The Canadian budget deficit rested at about 2.1 percent as the United States deficit reached 9.8 percent in 2010. Canada had a budget surplus of .8% in the first half of 2018 while the United States maintained a 4% deficit during that time. Canada’s deficits appear strong on a global scale. This type of economic stability is an encouraging sign for investors.

There are some risks that are apparent when investing in Canadian stocks and bonds. As mentioned earlier, Canada’s relationship with the United States proves impactful to the Canadian economic outlook at certain times. The strong trade relationship offers a less diversified look for United States investors in Canadian stocks and bonds as those investing from other regions. The recent notable spats between the countries with the installation of tariffs have also caused concern for some investors. The NAFTA replacement, known as USMCA, has helped soothe some of this turmoil.

While natural resources provide Canada an element of financial security, the same resources can cause some fluctuation due to the volatile prices of commodities. 

Canadian ETFs and ADRs Provide Simple Opportunities for Exposure

Canadian ETFs provide United States-based investors an opportunity to diversify in a convenient way. Purchasing a single security will expose the investor to hundreds of different stocks.

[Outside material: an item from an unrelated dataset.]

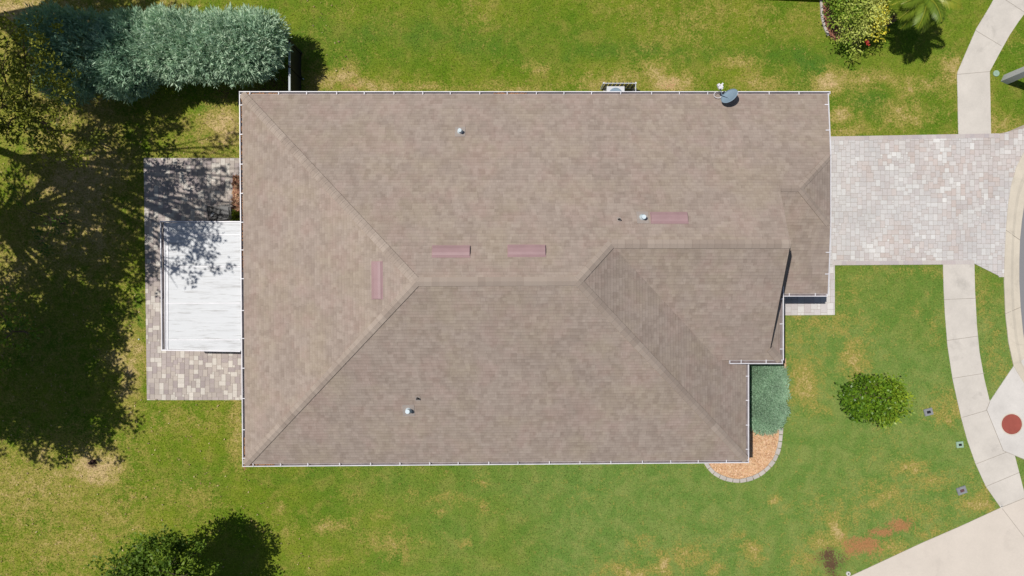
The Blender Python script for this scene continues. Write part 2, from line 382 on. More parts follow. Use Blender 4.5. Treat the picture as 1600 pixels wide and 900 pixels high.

ETFs are available based on the entirety of the Canadian economy or for specific Canadian industries.

An ADR allows U.S.-based investors to purchase investments in individual Canadian companies without venturing onto foreign exchanges.

Some of the Canadian ETFs seen on the New York Stock Exchange include:

  • ENY – Canada Energy Income ETF
  • EWC – MSCI Canada Index Fund
  • CNDA – IQ Canada Small Cap ETF
  • TSXV – TSX Venture 30 Canada
  • GDXJ – Market Vectors Junior Gold Miners ETF

Some of the Canadian ADRs seen on the New York Stock Exchange include:

  • BMO – Bank of Montreal
  • BPO – Brookfield Office Properties, Inc.
  • CNQ – Canadian Natural Resource, Ltd.
  • CNI – Canadian National Railway

Canadian Stocks and Bonds

For those who consider themselves savvy or professional investors, stocks and bonds can be purchased from the Toronto Stock Exchange, Canadian Securities Exchange, and other Canadian exchanges. Alternatively, some exchanges in the United States offer trading on the Canadian exchanges (primarily the TSX) but not all do. 

Larger Canadian companies are listed on the S&P/TSX 60 Index. Upstarts and smaller companies are commonly listed on the TSX Venture 50 Index. Those just starting out investing in Canadian stocks should use these indexes as a starting point. Junior mining companies also garner plenty of attention from the international investment community.

Capital gains and investment taxes can differ between Canada and the United States, and investors should make themselves familiar with the tax differences. Most U.S. financial experts with a background in international investment should have a grasp on the handling of foreign tax implications.

In Conclusion

Canada represents a new opportunity for investment in a stable economy that features vast natural resources and predictable policies. ETFs and ADRs make gaining exposure simple while investing directly in Canadian companies is available to those interested in a hands-on approach.

Benefits and risks are typical of any investment practices and should certainly be considered before settling on a strategy.